The magic of Ross’s show was that he essentially skipped over the really hard part of realistic painting: translating the actual world into a flat image on a canvas. That process can be incredibly frustrating and nearly impossible. The fun of painting by formula is that it turns painting into a project requiring only persistence and a steady hand, offering the reward of an expected final product rather than an adventure that may come to naught. For an insomniac, there is nothing more soothing than the promise that an endeavor will eventually work out. And that’s the appeal of genre painting: once you know how to “do trees” or “do mountains,” you can just keep doing them.
In a 1990 profile of Ross in the Orlando Sentinel, the reporter Linda Shrieves wrote that, after serving as a first sergeant in the Air Force, Ross—an Orlando native—saw painting as a second career that would permit him to be kind. “The job requires you to be a mean, tough person.

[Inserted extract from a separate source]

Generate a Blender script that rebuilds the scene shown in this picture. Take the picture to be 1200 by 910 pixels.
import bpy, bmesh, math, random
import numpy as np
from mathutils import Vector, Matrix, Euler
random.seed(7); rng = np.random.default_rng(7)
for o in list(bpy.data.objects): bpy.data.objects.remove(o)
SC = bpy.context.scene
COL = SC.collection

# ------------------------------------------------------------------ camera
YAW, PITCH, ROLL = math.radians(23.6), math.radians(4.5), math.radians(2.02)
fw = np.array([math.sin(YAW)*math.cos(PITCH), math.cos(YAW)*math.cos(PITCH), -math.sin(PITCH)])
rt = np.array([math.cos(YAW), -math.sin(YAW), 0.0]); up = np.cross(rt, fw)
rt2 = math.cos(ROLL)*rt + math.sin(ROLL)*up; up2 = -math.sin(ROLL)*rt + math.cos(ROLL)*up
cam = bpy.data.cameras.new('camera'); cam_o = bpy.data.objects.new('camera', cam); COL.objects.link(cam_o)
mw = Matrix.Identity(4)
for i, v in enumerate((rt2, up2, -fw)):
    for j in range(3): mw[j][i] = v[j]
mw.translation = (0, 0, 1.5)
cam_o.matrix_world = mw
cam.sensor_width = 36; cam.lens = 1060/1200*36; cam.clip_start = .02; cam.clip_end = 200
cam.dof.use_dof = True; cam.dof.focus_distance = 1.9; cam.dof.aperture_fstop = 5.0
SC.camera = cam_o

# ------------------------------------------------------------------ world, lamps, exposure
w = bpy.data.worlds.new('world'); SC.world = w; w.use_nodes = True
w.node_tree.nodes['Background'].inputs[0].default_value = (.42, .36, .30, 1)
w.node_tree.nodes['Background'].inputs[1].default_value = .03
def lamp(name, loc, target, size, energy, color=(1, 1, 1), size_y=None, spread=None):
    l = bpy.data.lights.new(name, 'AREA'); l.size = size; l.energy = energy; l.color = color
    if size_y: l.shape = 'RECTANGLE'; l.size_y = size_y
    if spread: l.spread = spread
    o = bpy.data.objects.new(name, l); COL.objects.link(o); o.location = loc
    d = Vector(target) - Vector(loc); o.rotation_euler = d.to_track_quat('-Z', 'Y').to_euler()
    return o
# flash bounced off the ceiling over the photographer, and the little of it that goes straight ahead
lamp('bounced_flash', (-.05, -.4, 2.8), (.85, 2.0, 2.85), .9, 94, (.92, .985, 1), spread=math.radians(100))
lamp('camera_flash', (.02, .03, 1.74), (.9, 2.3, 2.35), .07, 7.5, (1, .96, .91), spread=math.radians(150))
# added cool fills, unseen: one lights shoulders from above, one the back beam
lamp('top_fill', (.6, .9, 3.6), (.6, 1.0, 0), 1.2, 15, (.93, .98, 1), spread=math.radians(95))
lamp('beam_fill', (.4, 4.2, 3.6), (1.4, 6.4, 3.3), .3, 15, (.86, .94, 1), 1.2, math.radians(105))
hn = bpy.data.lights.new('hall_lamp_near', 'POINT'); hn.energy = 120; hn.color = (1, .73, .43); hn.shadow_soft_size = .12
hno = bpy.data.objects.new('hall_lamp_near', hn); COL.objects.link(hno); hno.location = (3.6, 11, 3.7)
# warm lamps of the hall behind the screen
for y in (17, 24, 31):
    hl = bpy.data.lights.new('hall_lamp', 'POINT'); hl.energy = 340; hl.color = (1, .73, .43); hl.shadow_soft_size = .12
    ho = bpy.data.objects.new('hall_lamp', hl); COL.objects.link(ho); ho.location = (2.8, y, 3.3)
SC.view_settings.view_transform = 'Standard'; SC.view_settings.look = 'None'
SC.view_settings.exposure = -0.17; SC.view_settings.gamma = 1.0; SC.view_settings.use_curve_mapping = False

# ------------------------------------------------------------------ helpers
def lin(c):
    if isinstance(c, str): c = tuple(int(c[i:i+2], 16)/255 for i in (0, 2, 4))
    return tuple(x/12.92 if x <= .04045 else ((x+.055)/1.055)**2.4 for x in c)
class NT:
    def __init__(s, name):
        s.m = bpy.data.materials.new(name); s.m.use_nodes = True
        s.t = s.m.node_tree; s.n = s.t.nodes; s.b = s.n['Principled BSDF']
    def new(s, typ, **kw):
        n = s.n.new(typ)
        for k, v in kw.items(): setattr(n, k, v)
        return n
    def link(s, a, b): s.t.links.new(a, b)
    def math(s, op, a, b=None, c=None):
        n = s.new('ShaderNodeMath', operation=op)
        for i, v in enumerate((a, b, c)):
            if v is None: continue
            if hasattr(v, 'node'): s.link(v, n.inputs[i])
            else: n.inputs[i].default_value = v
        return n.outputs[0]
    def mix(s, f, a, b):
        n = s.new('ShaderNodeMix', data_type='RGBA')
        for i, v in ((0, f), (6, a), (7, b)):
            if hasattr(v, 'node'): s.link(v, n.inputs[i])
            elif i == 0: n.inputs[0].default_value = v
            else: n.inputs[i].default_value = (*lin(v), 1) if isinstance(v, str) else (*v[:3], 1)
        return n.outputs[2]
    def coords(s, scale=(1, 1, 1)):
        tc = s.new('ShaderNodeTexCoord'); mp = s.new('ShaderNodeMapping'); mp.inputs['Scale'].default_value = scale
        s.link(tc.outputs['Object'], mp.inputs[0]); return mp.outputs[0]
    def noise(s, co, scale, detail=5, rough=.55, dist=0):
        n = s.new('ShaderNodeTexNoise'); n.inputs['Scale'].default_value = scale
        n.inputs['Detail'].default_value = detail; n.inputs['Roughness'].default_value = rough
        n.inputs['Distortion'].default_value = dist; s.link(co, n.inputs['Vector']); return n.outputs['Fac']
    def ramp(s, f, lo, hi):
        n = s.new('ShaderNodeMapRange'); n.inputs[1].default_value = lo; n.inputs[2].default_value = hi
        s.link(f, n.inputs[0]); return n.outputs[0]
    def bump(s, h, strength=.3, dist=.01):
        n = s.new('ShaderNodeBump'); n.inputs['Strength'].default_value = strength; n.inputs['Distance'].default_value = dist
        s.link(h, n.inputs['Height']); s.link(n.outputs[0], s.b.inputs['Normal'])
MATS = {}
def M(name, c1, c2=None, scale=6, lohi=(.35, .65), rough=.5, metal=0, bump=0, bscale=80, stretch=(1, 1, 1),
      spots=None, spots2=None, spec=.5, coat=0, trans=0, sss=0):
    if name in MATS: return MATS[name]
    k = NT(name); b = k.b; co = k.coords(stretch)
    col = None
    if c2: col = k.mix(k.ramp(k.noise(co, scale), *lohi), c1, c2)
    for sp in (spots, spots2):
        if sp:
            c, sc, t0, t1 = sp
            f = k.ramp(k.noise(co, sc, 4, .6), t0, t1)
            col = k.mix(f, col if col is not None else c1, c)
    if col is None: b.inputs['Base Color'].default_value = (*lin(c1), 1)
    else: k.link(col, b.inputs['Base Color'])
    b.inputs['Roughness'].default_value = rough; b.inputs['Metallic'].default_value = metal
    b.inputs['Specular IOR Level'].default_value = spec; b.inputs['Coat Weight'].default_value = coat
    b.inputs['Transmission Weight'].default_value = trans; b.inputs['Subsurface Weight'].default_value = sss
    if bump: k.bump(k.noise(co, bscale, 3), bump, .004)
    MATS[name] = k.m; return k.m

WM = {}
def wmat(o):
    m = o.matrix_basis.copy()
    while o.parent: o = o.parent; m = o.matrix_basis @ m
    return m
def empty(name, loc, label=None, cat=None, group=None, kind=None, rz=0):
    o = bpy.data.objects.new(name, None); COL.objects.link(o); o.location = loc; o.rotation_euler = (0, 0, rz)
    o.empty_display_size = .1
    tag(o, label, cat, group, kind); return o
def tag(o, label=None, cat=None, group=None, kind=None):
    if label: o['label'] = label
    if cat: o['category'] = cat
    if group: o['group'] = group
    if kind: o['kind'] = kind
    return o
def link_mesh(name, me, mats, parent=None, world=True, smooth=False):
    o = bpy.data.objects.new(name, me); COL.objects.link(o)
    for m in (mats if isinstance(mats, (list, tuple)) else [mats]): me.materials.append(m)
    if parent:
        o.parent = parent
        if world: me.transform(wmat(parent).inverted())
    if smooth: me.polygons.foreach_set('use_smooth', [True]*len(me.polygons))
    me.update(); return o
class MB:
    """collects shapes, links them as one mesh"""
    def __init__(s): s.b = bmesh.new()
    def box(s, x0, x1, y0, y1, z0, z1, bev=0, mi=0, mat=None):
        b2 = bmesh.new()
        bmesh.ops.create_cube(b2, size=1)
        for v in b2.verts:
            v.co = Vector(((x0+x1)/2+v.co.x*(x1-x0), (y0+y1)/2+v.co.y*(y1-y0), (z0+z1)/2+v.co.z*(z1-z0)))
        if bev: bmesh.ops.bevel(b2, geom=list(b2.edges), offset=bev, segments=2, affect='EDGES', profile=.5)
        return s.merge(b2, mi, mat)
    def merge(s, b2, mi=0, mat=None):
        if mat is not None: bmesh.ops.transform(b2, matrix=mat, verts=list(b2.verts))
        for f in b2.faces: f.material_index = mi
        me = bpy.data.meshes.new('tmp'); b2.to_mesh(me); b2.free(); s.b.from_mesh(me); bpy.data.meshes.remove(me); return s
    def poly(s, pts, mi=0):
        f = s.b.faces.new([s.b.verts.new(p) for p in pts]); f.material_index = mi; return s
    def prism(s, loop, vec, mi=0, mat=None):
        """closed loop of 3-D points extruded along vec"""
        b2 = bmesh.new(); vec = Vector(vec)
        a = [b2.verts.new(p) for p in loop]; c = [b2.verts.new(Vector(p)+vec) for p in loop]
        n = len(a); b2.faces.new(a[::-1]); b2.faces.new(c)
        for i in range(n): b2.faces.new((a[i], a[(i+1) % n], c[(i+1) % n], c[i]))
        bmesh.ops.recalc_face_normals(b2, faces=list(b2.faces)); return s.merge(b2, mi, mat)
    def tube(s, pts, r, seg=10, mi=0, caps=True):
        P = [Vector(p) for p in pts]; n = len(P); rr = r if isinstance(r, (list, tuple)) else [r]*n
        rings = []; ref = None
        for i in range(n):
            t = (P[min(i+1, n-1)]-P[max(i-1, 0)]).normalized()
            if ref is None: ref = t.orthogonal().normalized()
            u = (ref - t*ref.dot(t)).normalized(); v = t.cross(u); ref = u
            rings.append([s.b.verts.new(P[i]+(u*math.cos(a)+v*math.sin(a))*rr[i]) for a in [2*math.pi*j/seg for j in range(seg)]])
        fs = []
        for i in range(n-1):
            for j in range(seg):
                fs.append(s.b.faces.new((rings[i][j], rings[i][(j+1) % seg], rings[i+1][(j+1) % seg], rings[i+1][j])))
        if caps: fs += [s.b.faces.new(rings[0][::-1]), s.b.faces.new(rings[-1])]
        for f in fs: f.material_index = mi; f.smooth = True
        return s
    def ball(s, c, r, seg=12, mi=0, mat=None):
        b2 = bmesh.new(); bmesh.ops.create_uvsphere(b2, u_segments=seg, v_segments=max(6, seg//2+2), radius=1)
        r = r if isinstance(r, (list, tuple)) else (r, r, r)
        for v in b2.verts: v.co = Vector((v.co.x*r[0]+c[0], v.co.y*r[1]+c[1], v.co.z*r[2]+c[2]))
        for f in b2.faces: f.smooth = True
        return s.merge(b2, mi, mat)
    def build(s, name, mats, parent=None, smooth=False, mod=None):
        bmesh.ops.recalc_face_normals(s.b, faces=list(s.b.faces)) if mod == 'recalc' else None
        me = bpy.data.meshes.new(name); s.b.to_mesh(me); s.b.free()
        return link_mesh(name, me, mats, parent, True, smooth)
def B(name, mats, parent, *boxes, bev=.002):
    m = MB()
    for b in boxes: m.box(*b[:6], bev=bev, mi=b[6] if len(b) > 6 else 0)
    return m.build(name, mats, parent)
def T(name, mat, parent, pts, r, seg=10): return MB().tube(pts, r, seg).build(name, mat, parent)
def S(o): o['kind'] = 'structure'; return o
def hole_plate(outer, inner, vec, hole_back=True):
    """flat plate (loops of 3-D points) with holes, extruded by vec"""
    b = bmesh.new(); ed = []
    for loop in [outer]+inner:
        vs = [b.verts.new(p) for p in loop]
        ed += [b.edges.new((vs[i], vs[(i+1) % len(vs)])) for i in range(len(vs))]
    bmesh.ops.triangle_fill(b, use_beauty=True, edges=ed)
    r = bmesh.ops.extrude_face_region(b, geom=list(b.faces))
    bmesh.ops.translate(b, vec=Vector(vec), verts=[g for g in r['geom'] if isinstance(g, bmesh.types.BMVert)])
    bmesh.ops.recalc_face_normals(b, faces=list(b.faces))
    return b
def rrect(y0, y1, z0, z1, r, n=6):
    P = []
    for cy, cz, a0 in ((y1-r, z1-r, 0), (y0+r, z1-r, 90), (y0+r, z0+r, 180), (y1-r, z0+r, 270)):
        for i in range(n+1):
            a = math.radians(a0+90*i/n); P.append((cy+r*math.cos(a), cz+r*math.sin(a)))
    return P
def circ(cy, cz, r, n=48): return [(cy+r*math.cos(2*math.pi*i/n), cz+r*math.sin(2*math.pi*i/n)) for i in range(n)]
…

And I was fed up with it,” he said, of his military career. “I promised myself that if I ever got away from it, it wasn’t going to be that way anymore.” Kindness radiates from Ross’s programs like sunlight.
I tried Calm’s first sleep story, “Painting With Bob Ross,” and was transported back to my high-school days, in the mid-nineties, watching his show on PBS, awkwardly balancing my own artistic pretensions against my admiration for Ross’s effortless technical skill. Somewhere between tapping Play on the sleep story and dozing off, it occurred to me that Calm is the ideal vehicle for Ross’s style of meditative art instruction, because his paintings, each one an idealized version of what it portrays, are dreamscapes. They stand in for real mountains and rivers the way our old houses and rooms stand in for the settings of our dreams. The tapping and brushing sounds of his painting technique, which are sure to trigger tingles of delight for those who experience ASMR, offer a workmanlike soundtrack of pleasing white noise. Drifting off to sleep in a fraught time, when the last thing you read before bed may be a new report of a humanitarian crisis, or a creatively cruel policy decision from Washington, Ross’s voice blankets the jagged edges with equanimity and “let it be” optimism in the face of mistakes and disappointments. Twenty-three years after his death, Bob Ross seems to have found his true medium.